• **OBJECTIVE**: Copy all of the material exactly. Pictures are not to appear in the copy.

+ + + + +

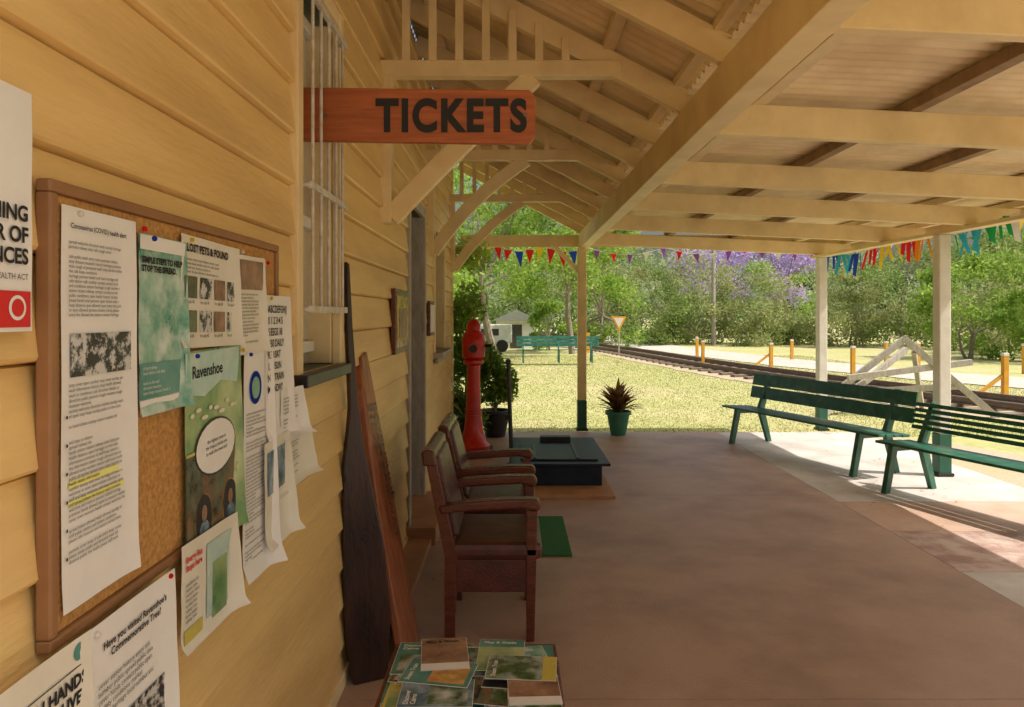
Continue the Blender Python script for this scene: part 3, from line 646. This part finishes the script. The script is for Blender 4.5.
# ------------------------------------------------------------ yard objects
e=E('timber_trestle')
def bm(n,p,q,w=.07,h=.1,m='greywood'): beam(n,p,q,w,h,M[m],e)
bm('leg_a',(6.55,12,1.2),(7.9,11.7,-.08)); bm('leg_b',(6.6,12.1,1.2),(5.3,12.2,.15)); bm('leg_c',(6.9,12.6,1.0),(5.2,12.0,-.05)); bm('cross',(5.6,12.0,.55),(7.6,11.9,.82)); bm('cross_b',(5.5,12.05,.30),(7.5,11.95,.42)); bm('leg_d',(6.7,12,1.0),(7.3,12.8,-.08))
for (x,y,h) in [(6.5,24.5,.75),(8.1,22.5,.75),(9.0,19,.8),(10.0,14.6,.85),(7.2,28,.75),(12.3,21.8,.8),(14.6,20.5,.8),(10.5,27,.7),(13,25,.7)]:
    e=E('marker_post',(x,y,-.08)); box('stake',(-.05,-.05,0),(.05,.05,h),M['yellow'],e); box('cap',(-.055,-.055,h),(.055,.055,h+.06),M['white'],e)
    if (x,y) in [(10.0,14.6),(8.1,22.5)]: beam('brace',(-.05,0,.45),(-.65,0,.0),.06,.06,M['yellow'],e)
e=E('give_way_sign',(4.45,30,-.08)); rod('pole',(0,0,0),(0,0,1.35),.03,M['greywood'],e)
prism('plate',[(0,-.04,1.0),(.32,-.04,1.62),(-.32,-.04,1.62)],(0,.02,0),M['yellow'],e); prism('plate_inner',[(0,-.05,1.14),(.2,-.05,1.55),(-.2,-.05,1.55)],(0,.008,0),M['white'],e)
e=E('marker_post',(3.1,29.5,-.08)); box('stake',(-.07,-.07,0),(.07,.07,.95),M['yellow'],e); box('foot',(-.1,-.1,0),(.1,.1,.1),M['white'],e)
e=E('utility_pole',(11.2,40,0)); rod('pole',(0,0,-.1),(0,0,8),.12,M['greywood'],e,12,.09); box('crossarm',(-.9,-.06,7.3),(.9,.06,7.42),M['greywood'],e)
e=E('garden_shed',(.2,37,-.08)); box('walls',(-1,-1,0),(1,1.5,1.4),M['hutw'],e); prism('roof',[(-1.2,-1.2,1.4),(1.2,-1.2,1.4),(0,-1.2,1.95)],(0,3,0),M['tin'],e); box('door',(-.3,-1.02,0),(.3,-1.0,1.2),M['dglass'],e)
e=E('parked_trailer',(-.9,33,-.08)); box('body',(-.9,-.4,.4),(.9,.6,1.25),M['hutw'],e,.05); box('window',(-.5,-.42,.75),(.3,-.402,1.05),M['dglass'],e)
for k in (-.45,.45): rod('wheel_%s'%('l' if k<0 else 'r'),(k,-.42,.28),(k,-.25,.28),.28,M['black'],e,20)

+ + + + +

• **WRITTEN REPLY**:
Continue the Blender Python script for this scene: part 3, from line 646. This part finishes the script. The script is for Blender 4.5.
# ------------------------------------------------------------ yard objects
e=E('timber_trestle')
def bm(n,p,q,w=.07,h=.1,m='greywood'): beam(n,p,q,w,h,M[m],e)
bm('leg_a',(6.55,12,1.2),(7.9,11.7,-.08)); bm('leg_b',(6.6,12.1,1.2),(5.3,12.2,.15)); bm('leg_c',(6.9,12.6,1.0),(5.2,12.0,-.05)); bm('cross',(5.6,12.0,.55),(7.6,11.9,.82)); bm('cross_b',(5.5,12.05,.30),(7.5,11.95,.42)); bm('leg_d',(6.7,12,1.0),(7.3,12.8,-.08))
for (x,y,h) in [(6.5,24.5,.75),(8.1,22.5,.75),(9.0,19,.8),(10.0,14.6,.85),(7.2,28,.75),(12.3,21.8,.8),(14.6,20.5,.8),(10.5,27,.7),(13,25,.7)]:
    e=E('marker_post',(x,y,-.08)); box('stake',(-.05,-.05,0),(.05,.05,h),M['yellow'],e); box('cap',(-.055,-.055,h),(.055,.055,h+.06),M['white'],e)
    if (x,y) in [(10.0,14.6),(8.1,22.5)]: beam('brace',(-.05,0,.45),(-.65,0,.0),.06,.06,M['yellow'],e)
e=E('give_way_sign',(4.45,30,-.08)); rod('pole',(0,0,0),(0,0,1.35),.03,M['greywood'],e)
prism('plate',[(0,-.04,1.0),(.32,-.04,1.62),(-.32,-.04,1.62)],(0,.02,0),M['yellow'],e); prism('plate_inner',[(0,-.05,1.14),(.2,-.05,1.55),(-.2,-.05,1.55)],(0,.008,0),M['white'],e)
e=E('marker_post',(3.1,29.5,-.08)); box('stake',(-.07,-.07,0),(.07,.07,.95),M['yellow'],e); box('foot',(-.1,-.1,0),(.1,.1,.1),M['white'],e)
e=E('utility_pole',(11.2,40,0)); rod('pole',(0,0,-.1),(0,0,8),.12,M['greywood'],e,12,.09); box('crossarm',(-.9,-.06,7.3),(.9,.06,7.42),M['greywood'],e)
e=E('garden_shed',(.2,37,-.08)); box('walls',(-1,-1,0),(1,1.5,1.4),M['hutw'],e); prism('roof',[(-1.2,-1.2,1.4),(1.2,-1.2,1.4),(0,-1.2,1.95)],(0,3,0),M['tin'],e); box('door',(-.3,-1.02,0),(.3,-1.0,1.2),M['dglass'],e)
e=E('parked_trailer',(-.9,33,-.08)); box('body',(-.9,-.4,.4),(.9,.6,1.25),M['hutw'],e,.05); box('window',(-.5,-.42,.75),(.3,-.402,1.05),M['dglass'],e)
for k in (-.45,.45): rod('wheel_%s'%('l' if k<0 else 'r'),(k,-.42,.28),(k,-.25,.28),.28,M['black'],e,20)